Image on the left: A community garden has been created in Waitara. Image on the right: Tamariki from Waitara East School taking part in the Garden Club run by Amy.

The Need Has Grown

The Waitara Food Bank does not exist in isolation. New research from NZ Food Network paints a broader picture. One in three New Zealand households experienced some form of food insecurity in the last year. Two-thirds say it happened for the first time within the last twelve months. And nearly half of those who need help say shame or embarrassment stops them from seeking it.

The demand at the Waitara Food Bank reflects this reality. Clients who once collected weekly can now only come around twice a month. For those who need more intensive support, the team can also arrange a short-term weekly parcel plan, helping people get back on their feet after a major event or trauma. It is not a one size fits all situation. The need has outgrown the supply.

 Where We Fit In

As our region’s community foundation, our role is to connect generous donors with the causes and projects that need it most, and to provide the philanthropic infrastructure that helps those connections last.

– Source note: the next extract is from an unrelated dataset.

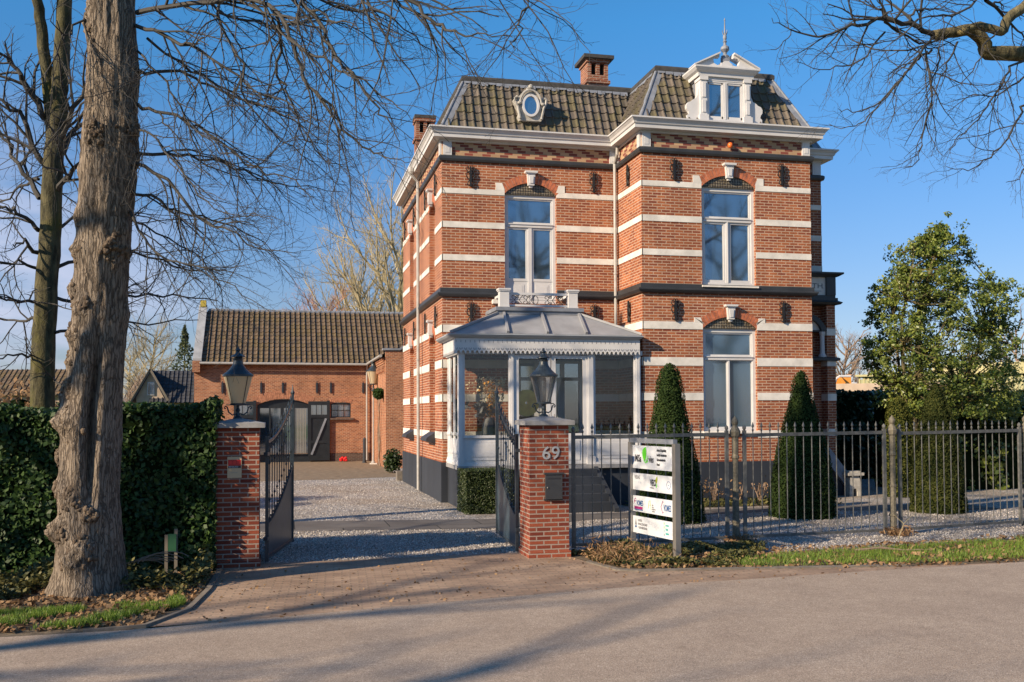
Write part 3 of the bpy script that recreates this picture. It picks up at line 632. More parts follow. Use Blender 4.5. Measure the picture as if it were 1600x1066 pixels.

In the case of the Waitara Food Bank, it is through Tindall Foundation and Connect Legal that we have been able to help. A modest grant over the last couple of years, enough to cover the power bill for an entire year.

There is more to do. Much more. But through showing up, through generosity, through communities that refuse to look away, places like this and people like Amy and Aly and their army of volunteers give us every reason to believe we can get there.

Nāu te rourou, nāku te rourou, ka ora ai te iwi
With your food basket and my food basket, the people will thrive.